I've this creeeeeeping . . . . suspicion that, back in the day, someone might have served a Mormon mission (sorry, "a mission on behalf of the Church of Jesus Christ of Latter-Day Saints"; gotta get the 2020 nomenclature right) in Japan. As devildeac might say, "Amirite?"
Oh, and "nomenclature" is also a word I like.
"Amazing what a minute can do."
Detritus.
[redacted] them and the horses they rode in on.
draff-the damp remains of malt after brewing often used as an appetizer or supplement in animal rations
Hmm, this might be applicable somewhere else, too.
An additional/alternative definition would also apply in yet another location.
[redacted] them and the horses they rode in on.
Not making this up.
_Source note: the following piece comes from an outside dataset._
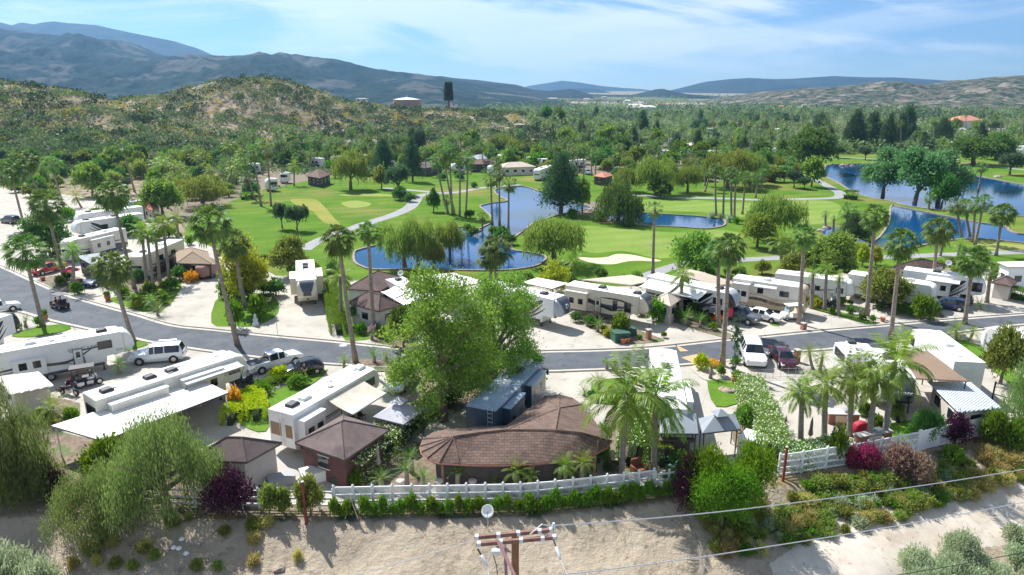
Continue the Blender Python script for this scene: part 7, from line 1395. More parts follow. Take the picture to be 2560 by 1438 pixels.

Gotta love the Brits.
Cockwomble - (noun) A person, usually male, prone to making outrageously stupid statements and/or inappropriate behaviour while generally having a very high opinion of their own wisdom and importance.
Just learned this word. It's a good one! Apophasis:
A•poph•a•sis
n. Allusion to something by denying that it will be mentioned, as in "I will not bring up my opponent's questionable financial dealings."
n. In rhetoric, denial of an intention to speak of something which is at the same time hinted or insinuated; paralipsis (which see).
n. A figure by which a speaker formally declines to take notice of a favorable point, but in such a manner as to produce the effect desired. [For example, see Mark Antony's oration. Shak., Julius Cæsar, iii. 2.]
Someone used 'gullywasher' today. Its one of those words you can see/feel what it describes. I like it.
whoa, thanks for the shout out! Distaste may be too strong, we kind of see them as our idiot cousins, kind of like Randy Quaid in Christmas Vacation.
It's been said (so it must be true) that English has twice as many words as any other tongue, which is a glorious thing.
I just read a book in which the word "disorientated" was used several times, and was distressed to find that it is deemed quite acceptable. Balderdash I say!
Quaff is one we've been trying to use more over in the Ymm, Beer thread. I first read it in a Peanuts strip when I was a kid - "The World War II flying ace going to quaff a few root beers". Have liked that word ever since.
"That young man has an extra step on his ladder the rest of us just don't have."